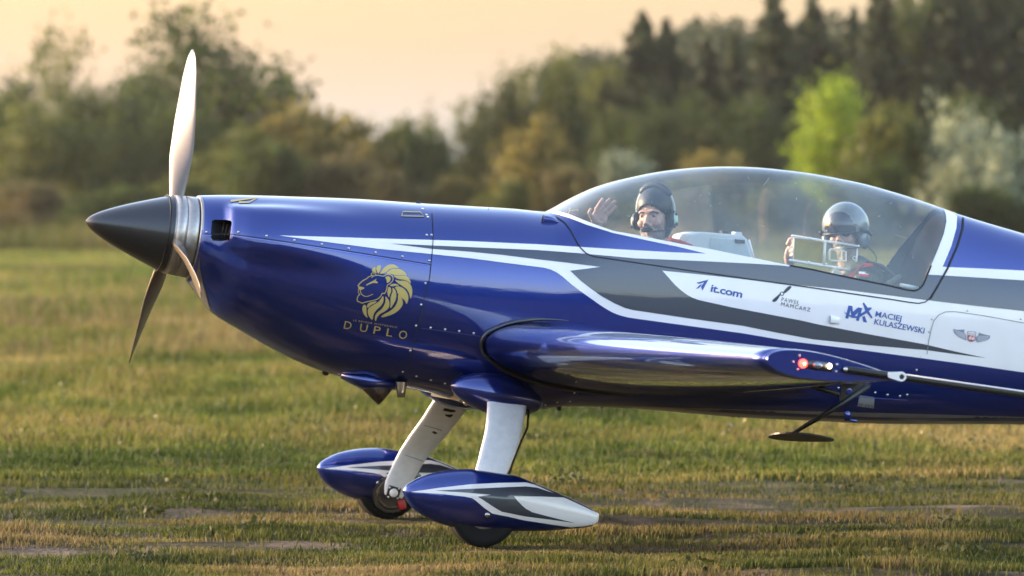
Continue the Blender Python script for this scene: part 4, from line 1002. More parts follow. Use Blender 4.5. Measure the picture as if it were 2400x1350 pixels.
def vnoise(x, y, seed=0):
    """cheap smooth value noise"""
    r = np.random.default_rng(seed + 77).random((256, 256)); xi = np.floor(x).astype(int); yi = np.floor(y).astype(int); fx = x - xi; fy = y - yi
    fx = fx * fx * (3 - 2 * fx); fy = fy * fy * (3 - 2 * fy); g = lambda a, b: r[a % 256, b % 256]
    return (g(xi, yi) * (1 - fx) + g(xi + 1, yi) * fx) * (1 - fy) + (g(xi, yi + 1) * (1 - fx) + g(xi + 1, yi + 1) * fx) * fy
def fbm(x, y, seed=0, o=4): return sum(vnoise(x * 2 ** k, y * 2 ** k, seed + k) / 2 ** (k + 1) for k in range(o)) / (1 - .5 ** o)
def quick_mesh(name, V, loops, sizes, m, col=None):
    me = bpy.data.meshes.new(name); me.vertices.add(len(V)); me.vertices.foreach_set('co', np.asarray(V, np.float32).ravel())
    me.loops.add(len(loops)); me.loops.foreach_set('vertex_index', np.asarray(loops, np.int32)); me.polygons.add(len(sizes))
    st = np.concatenate([[0], np.cumsum(sizes)[:-1]]); me.polygons.foreach_set('loop_start', st.astype(np.int32)); me.polygons.foreach_set('loop_total', np.asarray(sizes, np.int32))
    if col is not None:
        a = me.color_attributes.new('tone', 'FLOAT_COLOR', 'POINT'); a.data.foreach_set('color', np.concatenate([col, np.ones((len(col), 1))], 1).astype(np.float32).ravel())
    me.materials.append(m); me.update(calc_edges=True); return me
PAL = np.array([(0.028, 0.042, 0.008), (0.045, 0.060, 0.012), (0.070, 0.080, 0.018), (0.105, 0.098, 0.028), (0.13, 0.095, 0.045), (0.17, 0.135, 0.065)])
def blades(name, n, d0, d1, hfun, wfun, tone, mask=None, power=-2.0, margin=1.35, lab=''):
    # visual density: more blades close to the camera
    u = RNG.random(int(n * 1.0)); 
    if power == -2: d = 1 / (1 / d0 + u * (1 / d1 - 1 / d0))
    else: d = d0 * (d1 / d0) ** u
    x = (RNG.random(len(d)) * 2 - 1) * (0.135 * d * margin); k = np.ones(len(d), bool)
    if mask is not None: k = RNG.random(len(d)) < mask(x, d)
    x, d = x[k], d[k]; n = len(x); z = ground_z(x, d); h = hfun(x, d) * (0.6 + 0.8 * RNG.random(n)); w = wfun(x, d) * (0.7 + .6 * RNG.random(n))
    a = RNG.random(n) * 6.283; la = RNG.random(n) * 6.283; ln = h * (0.15 + .65 * RNG.random(n) ** 1.5)
    bx, by = np.cos(a) * w / 2, np.sin(a) * w / 2; lx, ly = np.cos(la) * ln + .08 * h, np.sin(la) * ln
    P0 = np.stack([x, d, z], 1); V = np.empty((n, 5, 3))
    V[:, 0] = P0 + np.stack([bx, by, -.01 + 0 * x], 1); V[:, 1] = P0 - np.stack([bx, by, .01 + 0 * x], 1)
    V[:, 2] = P0 + np.stack([bx * .8 + lx * .35, by * .8 + ly * .35, h * .6], 1); V[:, 3] = P0 + np.stack([-bx * .8 + lx * .35, -by * .8 + ly * .35, h * .6], 1)
    V[:, 4] = P0 + np.stack([lx, ly, h], 1)
    b = np.arange(n)[:, None] * 5; L = (b + np.array([[0, 1, 3, 2, 2, 3, 4]])).ravel(); S = np.tile([4, 3], n)
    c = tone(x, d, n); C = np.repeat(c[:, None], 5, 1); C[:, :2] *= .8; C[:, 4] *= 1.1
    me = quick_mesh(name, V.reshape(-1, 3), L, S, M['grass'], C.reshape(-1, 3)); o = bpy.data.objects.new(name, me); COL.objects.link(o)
    tag(o, lab, kind='stuff'); return o
def tone(x, d, n, bias=0.0, sx=.55, sd=.34):
    f = fbm(x * sx + 50, d * sd + 20, 3) + bias - .06 + RNG.normal(0, .06, n); t = np.clip((f - .25) / .5, 0, .999) * (len(PAL) - 1); i = t.astype(int); fr = (t - i)[:, None]
    g = .62 + .80 * fbm(x * sx * 2.7 + 5, d * sd * 2.2, 44)
    return (PAL[i] * (1 - fr) + PAL[np.minimum(i + 1, len(PAL) - 1)] * fr) * g[:, None]
def worn(x, d):  # cover of the rolling strip: patches and bare streaks
    f = fbm(x * .8 + 9, d * 2.6, 11); return np.clip((f - .42) / .12, 0.04, 1.0) 
def clear(x, d): return 1 - .85 * np.exp(-(((x + .10) / .42) ** 2 + ((d - 19.45) / .42) ** 2)) - .8 * np.exp(-(((x + .66) / .4) ** 2 + ((d - 21.2) / .45) ** 2))
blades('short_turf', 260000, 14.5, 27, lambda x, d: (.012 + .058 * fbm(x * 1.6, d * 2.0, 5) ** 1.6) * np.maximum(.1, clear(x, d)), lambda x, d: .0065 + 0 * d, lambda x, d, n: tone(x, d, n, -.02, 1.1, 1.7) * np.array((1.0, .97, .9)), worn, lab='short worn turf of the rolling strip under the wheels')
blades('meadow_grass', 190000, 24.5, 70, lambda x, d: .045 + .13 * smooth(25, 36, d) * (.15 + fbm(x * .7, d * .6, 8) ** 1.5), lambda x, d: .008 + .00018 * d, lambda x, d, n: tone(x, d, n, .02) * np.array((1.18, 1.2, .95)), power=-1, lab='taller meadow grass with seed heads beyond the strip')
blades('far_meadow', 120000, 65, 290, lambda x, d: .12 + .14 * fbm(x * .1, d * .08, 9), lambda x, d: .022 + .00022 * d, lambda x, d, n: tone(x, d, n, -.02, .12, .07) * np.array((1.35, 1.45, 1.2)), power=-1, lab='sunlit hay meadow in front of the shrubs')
def stalk_mask(x, d): f = fbm(x * .30 + 3, d * .22 + 8, 21); return np.clip((f - .48) / .1, 0, 1)
blades('seed_stalks', 40000, 46, 130, lambda x, d: .22 + .12 * fbm(x, d, 4), lambda x, d: .006 + .00022 * d, lambda x, d, n: PAL[RNG.choice([3, 4, 5, 4], n)] * .95, stalk_mask, power=-1, lab='reddish brown seed stalks standing above the meadow')

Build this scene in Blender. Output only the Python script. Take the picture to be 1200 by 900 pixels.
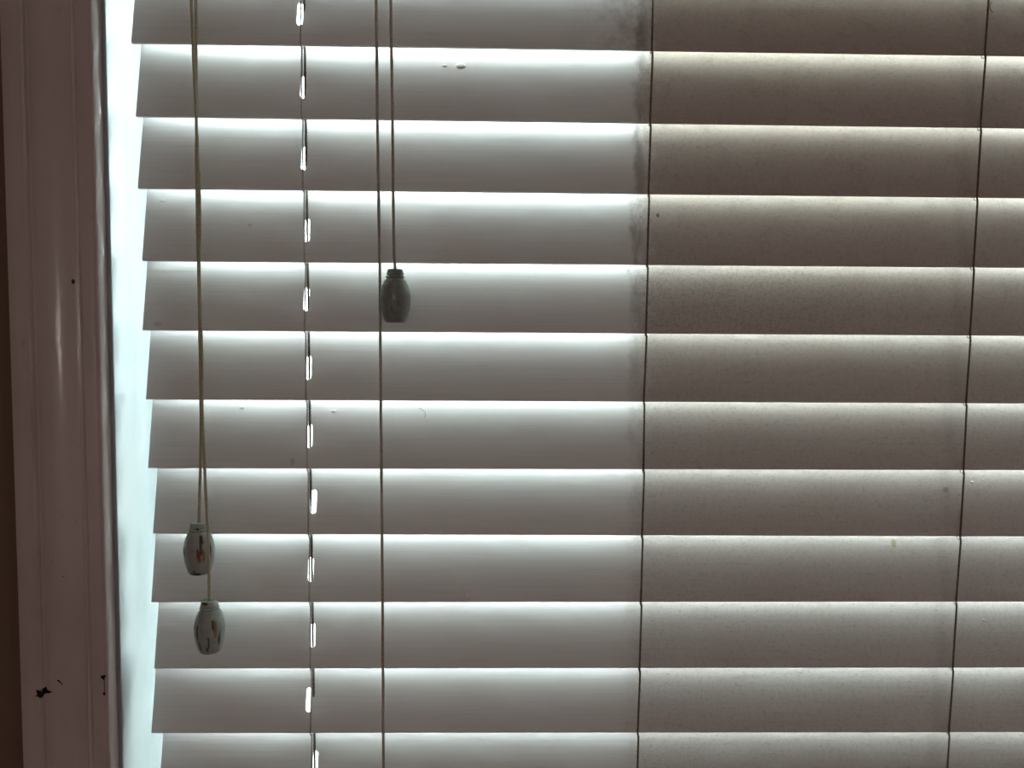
import bpy, bmesh, math, random
from mathutils import Matrix, Vector
from mathutils import noise as mnoise

random.seed(7)
scene = bpy.context.scene
for o in list(bpy.data.objects):
    bpy.data.objects.remove(o)
COL = scene.collection

# ------------------------------------------------------------------ camera
cam_data = bpy.data.cameras.new('camera')
cam_data.sensor_width = 36.0
cam_data.lens = 27.0                       # 900 px focal length on a 1200 px frame
cam_data.clip_start = 0.01
cam = bpy.data.objects.new('camera', cam_data)
COL.objects.link(cam)
cam.matrix_world = Matrix((
    (0.999818734827661, -0.004876379210770708, -0.018404304208743096, 0.005159536257264544),
    (-0.018096007674352564, 0.05711511371096613, -0.998203585593657, -0.47838322483248047),
    (0.005918783140559261, 0.9983556904788875, 0.057016517734414976, -0.2192373798574418),
    (0, 0, 0, 1)))
scene.camera = cam

# ------------------------------------------------------------------ sky, lamp light, exposure
world = bpy.data.worlds.new('overcast_sky')
scene.world = world
world.use_nodes = True
bg = world.node_tree.nodes['Background']
bg.inputs['Color'].default_value = (0.80, 0.955, 1.0, 1)
bg.inputs['Strength'].default_value = 31.0

def area_light(name, loc, target, sx, sy, energy, color, portal=False):
    d = bpy.data.lights.new(name, 'AREA')
    d.shape = 'RECTANGLE'; d.size = sx; d.size_y = sy
    d.energy = energy; d.color = color
    if portal:
        d.cycles.is_portal = True
    o = bpy.data.objects.new(name, d)
    o.location = loc
    o.rotation_euler = (Vector(target) - Vector(loc)).to_track_quat('-Z', 'Y').to_euler()
    COL.objects.link(o)
    return o

# daylight enters only through the window opening
area_light('window_portal', (0.205, 0.125, -0.31), (0.205, -1.0, -0.31), 0.86, 1.36, 1.0, (1, 1, 1), True)
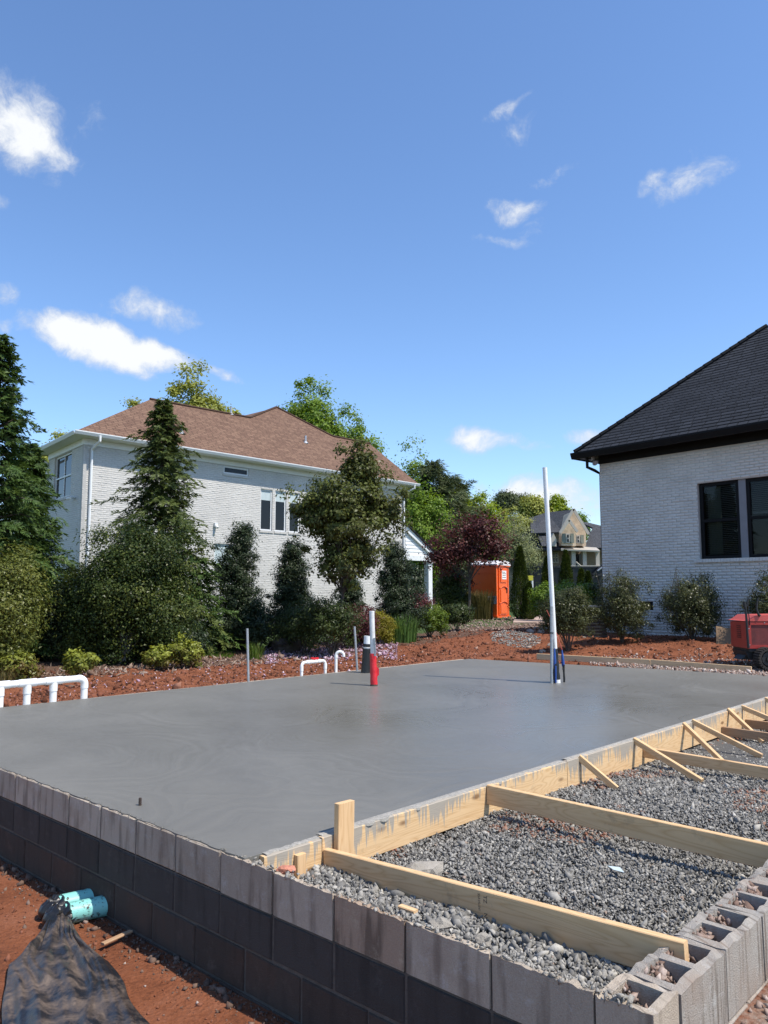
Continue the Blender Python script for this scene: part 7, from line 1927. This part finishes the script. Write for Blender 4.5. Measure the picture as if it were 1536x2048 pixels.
shrub('abelia_bush', 1242, 16.8, 104, 1150, 1282, L['abelia'], 'dark twiggy bush at the corner of the white house', 'bush', 132, 190, 85, (.036, .016), group=G_B, sprigs=4)
shrub('abelia_bush', 1382, 16.6, 124, 1152, 1288, L['abelia'], 'dark bush with tall shoots under the black window', 'bush', 133, 210, 85, (.036, .016), group=G_B, sprigs=6, tintf=lambda p, c, h: .1 * (p[:, 2] - c[2]) / h)
shrub('abelia_bush', 1532, 15.4, 96, 1160, 1290, L['abelia'], 'dark bush behind the red machine at the right edge', 'bush', 134, 140, 85, (.036, .016), group=G_B, sprigs=4)
# --- background trees
G_BG = 'trees beyond the houses'
broad_tree('oak_tree', 382, 52, 738, 1000, 200, 'olive-yellow spring tree rising behind the left part of the brown roof', 141, L['oak'], nclump=190, per=114, leaf=(0.198, 0.112), cr=.85, group=G_BG, limbs=18, tr=.16, offs=[(-.15, .1, .8, .85, .55), (.5, -.05, .5, .6, .25), (-.6, -.2, .45, .55, .2)])
broad_tree('oak_tree', 258, 55, 795, 1000, 50, 'narrow olive tree tip at the left end of the brown roof', 142, L['oak'], nclump=40, per=95, leaf=(0.172, 0.092), cr=.7, group=G_BG, limbs=8, tr=.1)
broad_tree('oak_tree', 96, 48, 862, 1120, 95, 'pale olive tree seen between the tallest evergreen and the left house', 143, L['oak'], nclump=110, per=114, leaf=(0.172, 0.099), cr=.75, group=G_BG, limbs=10, tr=.12)
broad_tree('oak_tree', 150, 60, 905, 1180, 160, 'green tree low behind the end wall of the left house', 144, L['green'], nclump=150, per=104, leaf=(0.198, 0.106), cr=1.0, group=G_BG, limbs=8, tr=.12)
broad_tree('maple_tree', 626, 56, 764, 1050, 150, 'tall fresh green tree above the right part of the brown roof', 145, L['green'], nclump=230, per=114, leaf=(0.198, 0.106), cr=.8, group=G_BG, limbs=20, tr=.18, offs=[(-.1, .1, .8, .85, .6), (.45, -.15, .5, .7, .25), (-.45, .1, .4, .5, .15)])
broad_tree('maple_tree', 712, 58, 830, 1050, 110, 'smaller fresh green tree right of the tall one behind the roof', 146, L['green'], nclump=110, per=104, leaf=(0.185, 0.099), cr=.75, group=G_BG, limbs=12, tr=.12)
broad_tree('maple_tree', 826, 60, 886, 1080, 70, 'thin airy tree just right of the brown roof', 147, L['green'], nclump=46, per=64, leaf=(0.185, 0.092), cr=.75, group=G_BG, limbs=18, tr=.10, lumpy=.6)
broad_tree('maple_tree', 842, 44, 975, 1190, 90, 'light green tree behind the white porch', 148, L['green'], nclump=150, per=104, leaf=(0.132, 0.073), cr=.65, group=G_BG, limbs=10, tr=.12)
conifer(868, 57, 928, 62, 'broad dark pine right of the white porch', 151, L['pine'], nb=190, per=12, leaf=(.34, .07), sprl=1.3, group=G_BG, power=.55, name='pine_tree', zb=1.0, up=.55, droop=.15)
conifer(906, 60, 958, 56, 'second dark pine, a little lower and to the right', 152, L['pine'], nb=170, per=12, leaf=(.34, .07), sprl=1.3, group=G_BG, power=.5, name='pine_tree', zb=1.0, up=.55, droop=.15)
conifer(930, 64, 1005, 44, 'low pine behind the purple maple', 153, L['pine'], nb=120, per=12, leaf=(.34, .07), sprl=1.3, group=G_BG, power=.5, name='pine_tree', zb=.6, up=.5, droop=.15)
broad_tree('lime_green_tree', 958, 62, 985, 1180, 110, 'bright lime-green tree behind the purple maple', 154, L['lime'], nclump=220, per=104, leaf=(0.172, 0.092), cr=.8, group=G_BG, limbs=10, tr=.15)
broad_tree('lime_green_tree', 920, 66, 980, 1100, 60, 'small lime-green crown left of the larger one', 155, L['lime'], nclump=80, per=95, leaf=(0.172, 0.092), cr=.8, group=G_BG, limbs=8, tr=.12)
broad_tree('tall_pine', 1014, 98, 988, 1028, 46, 'round-topped dark pine on the skyline, left of the tall white pipe', 156, L['pine'], nclump=80, per=87, leaf=(0.330, 0.106), cr=.85, group=G_BG, limbs=12, tr=.2, trunk_px=1010)
broad_tree('tall_pine', 1046, 100, 992, 1022, 28, 'smaller dark pine crown close to the tall white pipe', 157, L['pine'], nclump=46, per=87, leaf=(0.330, 0.106), cr=.8, group=G_BG, limbs=8, tr=.2)
broad_tree('oak_tree', 1072, 95, 988, 1090, 56, 'olive tree on the skyline behind the tall white pipe', 158, L['oak'], nclump=130, per=95, leaf=(0.277, 0.158), cr=1.0, group=G_BG, limbs=10, tr=.2)
broad_tree('lime_green_tree', 1119, 96, 992, 1080, 40, 'light green round tree above the grey roof, right of the tall white pipe', 159, L['lime'], nclump=100, per=95, leaf=(0.277, 0.158), cr=.9, group=G_BG, limbs=8, tr=.2)
broad_tree('lime_green_tree', 1158, 100, 1022, 1090, 34, 'green tree tip behind the stone gable', 160, L['green'], nclump=60, per=95, leaf=(0.277, 0.158), cr=.9, group=G_BG, limbs=8, tr=.2)
broad_tree('oak_tree', 1024, 82, 1018, 1130, 90, 'low olive trees behind the bare tree', 163, L['oak'], nclump=130, per=95, leaf=(0.238, 0.132), cr=1.0, group=G_BG, limbs=8, tr=.2)
broad_tree('pale_tree', 1028, 44, 1022, 1150, 96, 'thin grey-green tree with pale twigs before the stone house', 161, L['sage'], nclump=130, per=22, leaf=(.12, .045), cr=.55, group=G_BG, limbs=90, tr=.085, barkm='bark_pale', shell=.35, trunk_px=1034, lumpy=.5)
broad_tree('pale_tree', 1063, 46, 1075, 1150, 50, 'small pale twiggy tree before the stone house, by the tall white pipe', 162, L['sage'], nclump=50, per=18, leaf=(.11, .045), cr=.5, group=G_BG, limbs=40, tr=.06, barkm='bark_pale', shell=.35, lumpy=.5)
# far wood that closes the horizon, one mass
rg = np.random.default_rng(7)
n = 26000
xw = rg.uniform(-170, 190, n); hgt_ = 7.5 + 4.5 * fbm(xw * .06, xw * 0 + 3, 3) + 3.0 * fbm(xw * .25, xw * 0 + 8, 5)
pos = np.stack([xw, 135 + rg.normal(0, 5, n), rg.uniform(0, 1, n) ** .7 * hgt_ * .82], 1)
leaves('distant_wood', pos, unit(rg.normal(size=(n, 3)) + [0, -.6, .6]), 1.3, 1.0, L['green'], rg, None, .3, kind='stuff', tri=True)
# lawn strip under the hollies
def lawn(n, seed):
    rg = np.random.default_rng(seed)
    px = rg.uniform(395, 470, n); Yl = rg.uniform(15.6, 24, n); X_ = (px - CX) / 1553 * Yl
    k = gz_base(X_, Yl); base = np.stack([X_, Yl, k - .01], 1)
    leaves('lawn_grass', base, unit(rg.normal(size=(n, 3)) * [1, 1, .2]), .09, .012, L['grass'], rg, None, dirs=unit(rg.normal(size=(n, 3)) * .35 + [0, 0, 1]), kind='stuff')
lawn(5000, 3)

print('TRIS', sum(len(o.data.polygons) * 2 for o in SC.objects if o.type == 'MESH'))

Written exercise: Your first line is the one with "blades('meadow_grass', 190000, 24.5, 70, lambda", and your last is the one with "COL = scene.collection". Copy those and every line between them exactly, without any pictures.

Answer to this exercise:
blades('meadow_grass', 190000, 24.5, 70, lambda x, d: .045 + .13 * smooth(25, 36, d) * (.15 + fbm(x * .7, d * .6, 8) ** 1.5), lambda x, d: .008 + .00018 * d, lambda x, d, n: tone(x, d, n, .02) * np.array((1.18, 1.2, .95)), power=-1, lab='taller meadow grass with seed heads beyond the strip')
blades('far_meadow', 120000, 65, 290, lambda x, d: .12 + .14 * fbm(x * .1, d * .08, 9), lambda x, d: .022 + .00022 * d, lambda x, d, n: tone(x, d, n, -.02, .12, .07) * np.array((1.35, 1.45, 1.2)), power=-1, lab='sunlit hay meadow in front of the shrubs')
def stalk_mask(x, d): f = fbm(x * .30 + 3, d * .22 + 8, 21); return np.clip((f - .48) / .1, 0, 1)
blades('seed_stalks', 40000, 46, 130, lambda x, d: .22 + .12 * fbm(x, d, 4), lambda x, d: .006 + .00022 * d, lambda x, d, n: PAL[RNG.choice([3, 4, 5, 4], n)] * .95, stalk_mask, power=-1, lab='reddish brown seed stalks standing above the meadow')

Build this scene in Blender. Output only the Python script. Take the picture to be 1200 by 900 pixels.
import bpy, bmesh, math, random
from mathutils import Matrix, Vector
from mathutils import noise as mnoise

random.seed(7)
scene = bpy.context.scene
for o in list(bpy.data.objects):
    bpy.data.objects.remove(o)
COL = scene.collection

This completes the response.